* _Stated exercise_: Your answer should be a single number: the count of lines in the material below that hold "objects".
============================================================
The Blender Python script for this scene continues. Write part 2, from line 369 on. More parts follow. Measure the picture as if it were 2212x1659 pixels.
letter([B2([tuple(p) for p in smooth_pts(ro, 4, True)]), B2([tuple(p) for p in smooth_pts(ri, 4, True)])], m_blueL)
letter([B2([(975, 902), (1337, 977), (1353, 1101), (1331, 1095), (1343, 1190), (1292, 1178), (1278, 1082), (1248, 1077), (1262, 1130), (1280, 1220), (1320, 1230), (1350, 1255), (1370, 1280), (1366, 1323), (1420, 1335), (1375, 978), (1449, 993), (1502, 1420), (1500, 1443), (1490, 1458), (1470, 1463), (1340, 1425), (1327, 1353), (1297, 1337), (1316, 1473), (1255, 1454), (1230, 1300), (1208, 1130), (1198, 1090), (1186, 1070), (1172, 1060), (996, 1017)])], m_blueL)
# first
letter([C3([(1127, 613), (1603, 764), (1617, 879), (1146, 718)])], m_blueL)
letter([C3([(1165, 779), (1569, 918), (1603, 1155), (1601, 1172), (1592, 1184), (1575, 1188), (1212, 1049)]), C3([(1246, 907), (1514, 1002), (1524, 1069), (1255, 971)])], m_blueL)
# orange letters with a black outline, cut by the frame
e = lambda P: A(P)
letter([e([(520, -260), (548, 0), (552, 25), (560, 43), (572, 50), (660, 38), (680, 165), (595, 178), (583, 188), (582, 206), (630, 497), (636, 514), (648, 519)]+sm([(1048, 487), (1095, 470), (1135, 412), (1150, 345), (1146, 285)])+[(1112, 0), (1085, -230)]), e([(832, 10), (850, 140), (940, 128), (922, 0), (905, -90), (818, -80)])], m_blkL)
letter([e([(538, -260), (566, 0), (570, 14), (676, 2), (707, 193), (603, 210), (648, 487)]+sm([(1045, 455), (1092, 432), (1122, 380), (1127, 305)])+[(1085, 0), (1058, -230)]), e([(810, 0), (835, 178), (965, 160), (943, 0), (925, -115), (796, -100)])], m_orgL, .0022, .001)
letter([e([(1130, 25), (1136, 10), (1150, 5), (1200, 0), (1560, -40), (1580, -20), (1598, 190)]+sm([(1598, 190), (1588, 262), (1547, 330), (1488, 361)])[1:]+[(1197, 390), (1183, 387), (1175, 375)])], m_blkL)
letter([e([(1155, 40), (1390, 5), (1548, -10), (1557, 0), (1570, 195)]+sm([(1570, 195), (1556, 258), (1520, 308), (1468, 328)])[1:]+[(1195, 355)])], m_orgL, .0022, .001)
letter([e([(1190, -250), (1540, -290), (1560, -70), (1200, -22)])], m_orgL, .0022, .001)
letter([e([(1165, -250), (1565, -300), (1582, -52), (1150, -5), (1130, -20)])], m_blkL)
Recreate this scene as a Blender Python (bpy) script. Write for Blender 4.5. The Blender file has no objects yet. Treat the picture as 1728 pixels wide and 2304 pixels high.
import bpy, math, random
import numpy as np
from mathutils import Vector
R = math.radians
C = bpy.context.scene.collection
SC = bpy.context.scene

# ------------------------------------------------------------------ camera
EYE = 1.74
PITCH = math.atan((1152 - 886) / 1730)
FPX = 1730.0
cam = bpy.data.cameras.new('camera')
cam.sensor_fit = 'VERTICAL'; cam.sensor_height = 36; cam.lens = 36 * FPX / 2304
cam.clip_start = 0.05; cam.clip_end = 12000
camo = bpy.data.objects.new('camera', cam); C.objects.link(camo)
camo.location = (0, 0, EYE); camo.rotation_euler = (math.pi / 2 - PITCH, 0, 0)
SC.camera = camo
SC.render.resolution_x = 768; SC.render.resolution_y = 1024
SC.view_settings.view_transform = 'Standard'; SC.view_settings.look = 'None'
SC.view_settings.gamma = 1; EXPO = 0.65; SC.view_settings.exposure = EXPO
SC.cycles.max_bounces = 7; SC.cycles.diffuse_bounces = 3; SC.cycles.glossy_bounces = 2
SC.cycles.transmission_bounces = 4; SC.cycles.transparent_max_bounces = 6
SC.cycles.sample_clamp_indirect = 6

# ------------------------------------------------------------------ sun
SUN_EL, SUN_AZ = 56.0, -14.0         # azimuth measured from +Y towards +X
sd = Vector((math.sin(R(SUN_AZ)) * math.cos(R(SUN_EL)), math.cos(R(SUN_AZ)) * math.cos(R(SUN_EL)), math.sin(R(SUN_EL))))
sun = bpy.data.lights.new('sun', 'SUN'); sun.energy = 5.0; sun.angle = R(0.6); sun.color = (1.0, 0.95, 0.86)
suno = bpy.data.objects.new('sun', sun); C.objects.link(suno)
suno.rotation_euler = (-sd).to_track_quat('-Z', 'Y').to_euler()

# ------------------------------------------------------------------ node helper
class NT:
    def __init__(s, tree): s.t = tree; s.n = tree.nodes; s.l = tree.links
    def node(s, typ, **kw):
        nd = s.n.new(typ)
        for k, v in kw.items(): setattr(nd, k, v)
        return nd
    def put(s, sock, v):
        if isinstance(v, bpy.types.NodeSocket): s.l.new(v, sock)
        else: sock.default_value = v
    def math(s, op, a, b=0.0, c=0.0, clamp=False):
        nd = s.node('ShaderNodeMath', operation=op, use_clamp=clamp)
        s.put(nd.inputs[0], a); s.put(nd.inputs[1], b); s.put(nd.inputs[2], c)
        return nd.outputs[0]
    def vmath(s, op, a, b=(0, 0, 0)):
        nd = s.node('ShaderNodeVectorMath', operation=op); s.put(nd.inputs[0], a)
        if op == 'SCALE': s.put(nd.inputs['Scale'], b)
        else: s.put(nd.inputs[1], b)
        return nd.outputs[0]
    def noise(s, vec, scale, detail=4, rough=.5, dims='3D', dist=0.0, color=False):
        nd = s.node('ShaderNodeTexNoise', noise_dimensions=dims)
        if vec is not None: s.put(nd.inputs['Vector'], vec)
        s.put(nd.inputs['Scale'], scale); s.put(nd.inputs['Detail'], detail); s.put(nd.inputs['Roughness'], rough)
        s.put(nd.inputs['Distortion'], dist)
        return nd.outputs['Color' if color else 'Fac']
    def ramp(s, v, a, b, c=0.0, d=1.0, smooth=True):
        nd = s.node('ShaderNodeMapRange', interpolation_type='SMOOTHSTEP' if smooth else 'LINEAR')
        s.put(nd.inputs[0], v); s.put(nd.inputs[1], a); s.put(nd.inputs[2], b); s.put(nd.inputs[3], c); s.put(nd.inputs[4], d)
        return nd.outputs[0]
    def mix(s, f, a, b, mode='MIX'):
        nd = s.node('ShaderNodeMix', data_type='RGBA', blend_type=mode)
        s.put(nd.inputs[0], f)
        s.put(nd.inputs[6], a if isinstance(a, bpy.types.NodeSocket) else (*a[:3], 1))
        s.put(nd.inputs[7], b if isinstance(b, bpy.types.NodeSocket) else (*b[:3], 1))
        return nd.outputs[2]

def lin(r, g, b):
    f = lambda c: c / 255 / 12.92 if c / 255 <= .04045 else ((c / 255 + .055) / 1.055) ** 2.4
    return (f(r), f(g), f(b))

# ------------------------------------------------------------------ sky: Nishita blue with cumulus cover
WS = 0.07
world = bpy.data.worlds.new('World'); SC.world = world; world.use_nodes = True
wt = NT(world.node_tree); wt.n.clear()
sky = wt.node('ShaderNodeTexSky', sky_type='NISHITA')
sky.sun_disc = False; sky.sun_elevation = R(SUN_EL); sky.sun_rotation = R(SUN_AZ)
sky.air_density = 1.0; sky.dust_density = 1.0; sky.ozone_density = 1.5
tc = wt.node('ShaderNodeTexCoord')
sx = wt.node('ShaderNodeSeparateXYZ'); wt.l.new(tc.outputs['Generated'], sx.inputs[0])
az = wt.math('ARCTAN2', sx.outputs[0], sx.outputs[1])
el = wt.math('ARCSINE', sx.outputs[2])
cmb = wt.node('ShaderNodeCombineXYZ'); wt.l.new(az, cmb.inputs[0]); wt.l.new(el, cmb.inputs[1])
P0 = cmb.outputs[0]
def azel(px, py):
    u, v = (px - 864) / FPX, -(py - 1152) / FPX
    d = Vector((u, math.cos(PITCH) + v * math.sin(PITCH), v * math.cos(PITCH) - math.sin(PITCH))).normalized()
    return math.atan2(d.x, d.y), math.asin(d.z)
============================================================
* _Task response_: 3